The President also told the ICC that he was not hiding any information on his drug war



Presidential aspirant Senator Ronald “Bato” de la Rosa need not concern himself with the International Criminal Court’s (ICC) investigation into the administration’s drug war, President Rodrigo Duterte said Thursday.

“I said, ‘Don’t worry,’” he recalled. “I told Bato… keep quiet there and point at me [and say], ‘Duterte ordered it. Whatever is in your list, that was ordered by Duterte.’”

The Chief Executive, however, reiterated that he won’t allow himself to be prosecuted by foreign courts.

“If there is any person who is going to prison, it would be me, but it should be a Filipino court manned by a Filipino judge and me prosecuted by a Filipino prosecutor,” he said.

The President also told the ICC that he was not hiding any information on his drug war.

He made his remarks in a speech before national and local officials at the joint meeting of the anti-communist insurgency task forces in Quezon Province.

Last month, the ICC authorized an official probe into alleged crimes against humanity committed as part of the administration’s campaign against illegal drugs.

Duterte and De la Rosa were both named by ICC former top prosecutor Fatou Bensouda on an alleged government policy to perpetrate extrajudicial killings. The said report was submitted to the court’s pre-trial chamber.

De la Rosa served as police chief from 2016 to 2018, or when the administration carried out “Oplan Tokhang,” the President’s campaign against narcotics where thousands were reported killed just a few months after its launch.

The neophyte lawmaker, who is also the standard-bearer of the ruling PDP Laban in the May 2022 elections, vowed earlier this week to protect himself and Duterte from the ICC investigation if he gets elected as the next Philippine president.

De la Rosa said he would only allow the ICC investigators to come to the Philippines to “observe” the government’s efforts against the drug trade as he denied claims that crimes against humanity took place during police operations.

The government’s own drug war review showed that 154 anti-narcotics operatives allegedly violated state procedures during the bloody campaign.

The Department of Justice (DoJ) on Wednesday publicized a 21-page report which cast doubt on claims of some policemen that they had acted in self-defense when they shot and killed suspects during drug operations. It covered 50 police operations carried out since 2016 or during the start of Duterte’s term.

Malacañang on Thursday rejected calls for another drug war review, saying the government will focus its efforts on building cases against the 154 officials cited in the DoJ report.

“There is probably no need to make another demand for additional cases to be examined,” presidential spokesperson Secretary Harry Roque said, speaking partly in Filipino. “The DoJ will continue [its review].”

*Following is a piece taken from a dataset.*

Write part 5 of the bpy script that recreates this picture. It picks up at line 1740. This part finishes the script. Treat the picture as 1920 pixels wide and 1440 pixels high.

Roque expressed confidence that more evidence will be gathered against the policemen who allegedly violated the law.

In a separate briefing, Justice Undersecretary Adrian Sugay said the department will continue with its investigation and will “review and give proper recommendations” on cases that it had studied.

He added that the ICC could use the information from the review, noting that the report is an “open-source information.”

“This information table, this matrix, if they want, they can use them,” Sugay said. “That is up to the ICC.”

Roque, meanwhile, claimed that the DoJ report had shown that the President does not tolerate police officers who might have violated human rights, adding that the review had demonstrated the government’s efforts in fulfilling its duty to protect human rights.

“The decision of the DoJ proves that we are not soft because we will be filing cases against those involved in the cases,” he said.

Rights groups, however, downplayed the findings, calling on the justice department to go beyond the “mere filing of cases” against policemen.

They also claimed that the information provided by the DoJ “barely scratched” the surface of alleged abuses in the drug war, noting that the 50 cases investigated was just one percent of the 6,100 drug war deaths logged since 2016.